Swarms of Unmanned Aerial Vehicles (UAV) have demonstrated enormous potential in many industrial and commercial applications. However, before deploying UAVs in the real world, it is essential to ensure they can operate safely in complex environments, especially with limited communication capabilities. To address this challenge, we propose a control-aware learning-based trajectory prediction algorithm that can enable communication-efficient UAV swarm control in a cluttered environment. Specifically, our proposed algorithm can enable each UAV to predict the planned trajectories of its neighbors in scenarios with various levels of communication capabilities. The predicted planned trajectories will serve as input to a distributed model predictive control (DMPC) approach. The proposed algorithm combines (1) a trajectory prediction model based on EvolveGCN, a Graph Convolutional Network (GCN) that can handle dynamic graphs, which is further enhanced by compressed messages from adjacent UAVs, and (2) a KKT-informed training approach that applies the Karush-Kuhn-Tucker (KKT) conditions in the training process to encode DMPC information into the trained neural network. We evaluate our proposed algorithm in a funnel-like environment. Results show that the proposed algorithm outperforms state-of-the-art benchmarks, providing close-to-optimal control performance and robustness to limited communication capabilities and measurement noises.

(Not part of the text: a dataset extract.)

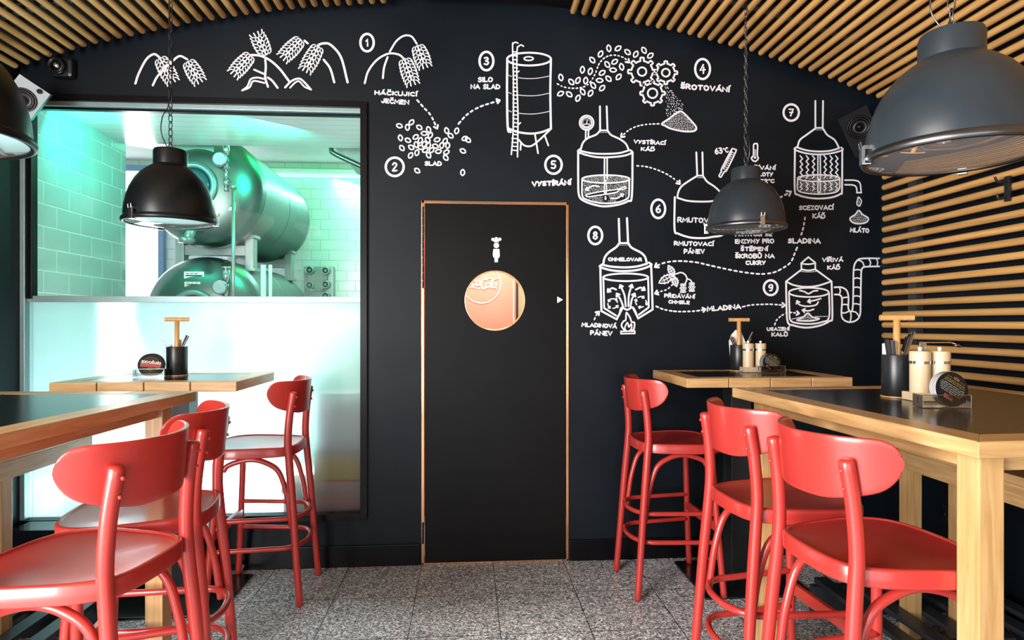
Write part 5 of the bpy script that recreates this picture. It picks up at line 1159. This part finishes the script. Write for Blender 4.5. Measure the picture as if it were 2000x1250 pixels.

翻译：无人机集群已在众多工业和商业应用中展现出巨大潜力。然而，在实际部署无人机之前，必须确保其能在复杂环境中安全运行，尤其是在通信能力受限的情况下。为应对这一挑战，我们提出一种基于学习的控制感知轨迹预测算法，该算法能够在杂乱环境中实现通信高效的无人机集群控制。具体而言，所提算法能使每架无人机在不同通信能力水平的场景中预测其邻近无人机的规划轨迹。预测的规划轨迹将作为分布式模型预测控制（DMPC）方法的输入。该算法融合了：（1）基于EvolveGCN的轨迹预测模型（EvolveGCN是一种能处理动态图的图卷积网络GCN），并通过来自邻近无人机的压缩消息进一步增强；（2）一种KKT感知训练方法，该方法在训练过程中应用Karush-Kuhn-Tucker（KKT）条件，将DMPC信息编码至训练后的神经网络中。我们在漏斗状环境中对所提算法进行评估。结果表明，该算法优于现有先进基准方法，在通信能力受限和存在测量噪声的情况下，能提供接近最优的控制性能与鲁棒性。